And my copy apparently once belonged to Donald Richie
Although I would usually grant a book entitled A Barbarian in Asia a cursory eye-roll at best, since it was written more than 50 years ago I decided to forgive the cliche and give it a try. Here is a representative passage:
The Hindu does not kill the cow. No, evidently, but everywhere you will see cows eating old newspapers. Do you believe that the cow is naturally partial to old newspapers? This would be saying you don't know the cow. She likes green grass, which is good to crop, and, in a pinch, vegetables. Do you believe that the Hindu is ignorant in the matter of the cow's tastes? Come, come! After five thousand years of living together! Only he is hard as leather, and that is that.
By my count, we have a provocatively but entertainingly worded observation, a lack of cultural background that would put that observation into perspective, and then a random insult directed at "the Hindu" (the men, at least.)
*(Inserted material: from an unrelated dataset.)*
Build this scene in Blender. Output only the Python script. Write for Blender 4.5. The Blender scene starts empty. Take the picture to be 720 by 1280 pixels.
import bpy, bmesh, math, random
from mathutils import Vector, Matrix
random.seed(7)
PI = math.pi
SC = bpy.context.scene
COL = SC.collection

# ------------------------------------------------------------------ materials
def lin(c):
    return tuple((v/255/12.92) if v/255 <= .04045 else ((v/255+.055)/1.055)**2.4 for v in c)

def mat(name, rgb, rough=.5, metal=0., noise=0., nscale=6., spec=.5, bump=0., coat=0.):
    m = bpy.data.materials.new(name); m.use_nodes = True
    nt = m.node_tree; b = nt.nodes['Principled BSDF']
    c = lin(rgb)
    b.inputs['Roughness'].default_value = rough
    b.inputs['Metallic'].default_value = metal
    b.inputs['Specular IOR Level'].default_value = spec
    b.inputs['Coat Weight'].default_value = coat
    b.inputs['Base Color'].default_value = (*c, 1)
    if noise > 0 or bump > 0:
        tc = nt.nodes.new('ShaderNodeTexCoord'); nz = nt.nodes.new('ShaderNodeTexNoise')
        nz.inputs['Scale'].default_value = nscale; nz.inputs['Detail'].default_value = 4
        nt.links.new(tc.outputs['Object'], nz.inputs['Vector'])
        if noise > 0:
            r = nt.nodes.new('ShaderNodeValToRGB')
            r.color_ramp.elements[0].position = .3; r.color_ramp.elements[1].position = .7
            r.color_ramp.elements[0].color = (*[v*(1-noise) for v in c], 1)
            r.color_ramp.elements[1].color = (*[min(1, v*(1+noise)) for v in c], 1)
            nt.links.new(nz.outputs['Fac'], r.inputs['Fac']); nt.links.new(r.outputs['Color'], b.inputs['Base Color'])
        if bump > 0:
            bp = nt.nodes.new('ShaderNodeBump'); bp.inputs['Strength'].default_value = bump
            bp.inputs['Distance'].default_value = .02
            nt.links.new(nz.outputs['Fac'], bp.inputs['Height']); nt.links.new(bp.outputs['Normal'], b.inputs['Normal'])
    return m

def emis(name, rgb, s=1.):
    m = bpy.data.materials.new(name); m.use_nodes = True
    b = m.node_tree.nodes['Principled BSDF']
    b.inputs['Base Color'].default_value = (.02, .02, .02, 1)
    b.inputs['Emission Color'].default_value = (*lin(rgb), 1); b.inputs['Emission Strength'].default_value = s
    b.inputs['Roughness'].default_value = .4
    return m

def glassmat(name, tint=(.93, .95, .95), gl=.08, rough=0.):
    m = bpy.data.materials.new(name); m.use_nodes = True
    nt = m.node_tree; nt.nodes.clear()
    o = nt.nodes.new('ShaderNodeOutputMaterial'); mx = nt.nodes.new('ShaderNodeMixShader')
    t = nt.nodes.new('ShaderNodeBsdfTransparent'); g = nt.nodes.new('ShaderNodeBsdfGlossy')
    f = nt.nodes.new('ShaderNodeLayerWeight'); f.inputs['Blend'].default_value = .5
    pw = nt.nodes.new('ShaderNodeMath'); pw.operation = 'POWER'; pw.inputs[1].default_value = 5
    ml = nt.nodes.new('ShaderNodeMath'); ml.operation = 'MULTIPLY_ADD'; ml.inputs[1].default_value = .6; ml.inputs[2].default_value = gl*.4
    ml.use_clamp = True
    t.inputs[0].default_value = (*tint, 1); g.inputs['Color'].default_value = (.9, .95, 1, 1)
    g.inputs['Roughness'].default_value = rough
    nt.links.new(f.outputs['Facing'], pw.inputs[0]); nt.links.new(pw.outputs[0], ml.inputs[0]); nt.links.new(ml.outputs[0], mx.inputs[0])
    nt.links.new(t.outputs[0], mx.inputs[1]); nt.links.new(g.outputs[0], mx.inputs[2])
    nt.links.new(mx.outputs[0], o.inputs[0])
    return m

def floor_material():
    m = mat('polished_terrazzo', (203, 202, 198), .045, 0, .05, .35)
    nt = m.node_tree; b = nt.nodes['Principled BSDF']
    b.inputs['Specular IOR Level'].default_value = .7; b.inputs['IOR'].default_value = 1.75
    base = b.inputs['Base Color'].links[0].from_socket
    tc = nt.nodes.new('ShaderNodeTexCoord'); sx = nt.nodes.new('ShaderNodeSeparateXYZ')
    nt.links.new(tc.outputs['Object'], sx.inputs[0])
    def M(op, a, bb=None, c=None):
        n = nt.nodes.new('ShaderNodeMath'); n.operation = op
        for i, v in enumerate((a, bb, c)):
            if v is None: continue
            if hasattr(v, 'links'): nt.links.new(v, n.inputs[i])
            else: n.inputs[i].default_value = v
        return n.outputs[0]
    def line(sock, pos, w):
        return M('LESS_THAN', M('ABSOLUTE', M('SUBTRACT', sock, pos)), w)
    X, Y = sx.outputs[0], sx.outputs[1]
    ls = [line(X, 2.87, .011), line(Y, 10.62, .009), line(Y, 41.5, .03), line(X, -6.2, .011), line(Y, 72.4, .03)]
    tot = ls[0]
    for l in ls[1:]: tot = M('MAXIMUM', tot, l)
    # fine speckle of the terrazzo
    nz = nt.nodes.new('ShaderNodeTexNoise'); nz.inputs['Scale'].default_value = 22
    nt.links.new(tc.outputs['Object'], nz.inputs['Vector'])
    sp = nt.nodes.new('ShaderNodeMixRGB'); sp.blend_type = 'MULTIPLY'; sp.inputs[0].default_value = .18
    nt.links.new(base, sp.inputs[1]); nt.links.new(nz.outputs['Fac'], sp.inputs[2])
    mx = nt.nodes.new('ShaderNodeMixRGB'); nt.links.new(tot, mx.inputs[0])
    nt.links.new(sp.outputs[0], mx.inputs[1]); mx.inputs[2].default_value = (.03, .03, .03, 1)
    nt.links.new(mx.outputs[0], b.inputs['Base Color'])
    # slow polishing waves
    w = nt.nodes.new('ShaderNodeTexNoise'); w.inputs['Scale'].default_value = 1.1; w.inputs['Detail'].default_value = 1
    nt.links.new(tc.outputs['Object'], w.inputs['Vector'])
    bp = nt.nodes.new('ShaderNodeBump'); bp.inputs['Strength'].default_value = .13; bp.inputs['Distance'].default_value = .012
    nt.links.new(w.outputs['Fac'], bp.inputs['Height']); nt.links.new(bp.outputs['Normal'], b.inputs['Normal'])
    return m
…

Insults are a running theme. Michaux calls Japanese actors "the most false, the most insupportable of all Asia, and of Europe (Korean women singers included)", for example. Note the unnecessary sideswipe at Korea. Of course, who would expect anything but rudeness from a Frenchman? Kidding, kidding. In fact, Michaux finds time to sling barbs at his own countrymen, too, dismissing all French furniture produced after the seventeenth century, for example, as stupid and pretentious. He's adopting a standard literary bad boy persona, in other words. As a Swift devotee, I find this kind of self-conscious pseudomisanthropy "cute" rather than "shocking" -- B FOR EFFORT BUT MUST TRY HARDER TO LOATHE SELF -- but I can see someone getting horribly offended by any number of pages here.
A stream of witty, well-wrought observations muddied with overgeneralisation, wilful point-missing, and all-purpose unpleasantness, that's what this book is. But I must admit that reading the words "Confucius: the Edison of morality" made me feel as though my reading time had not been wasted.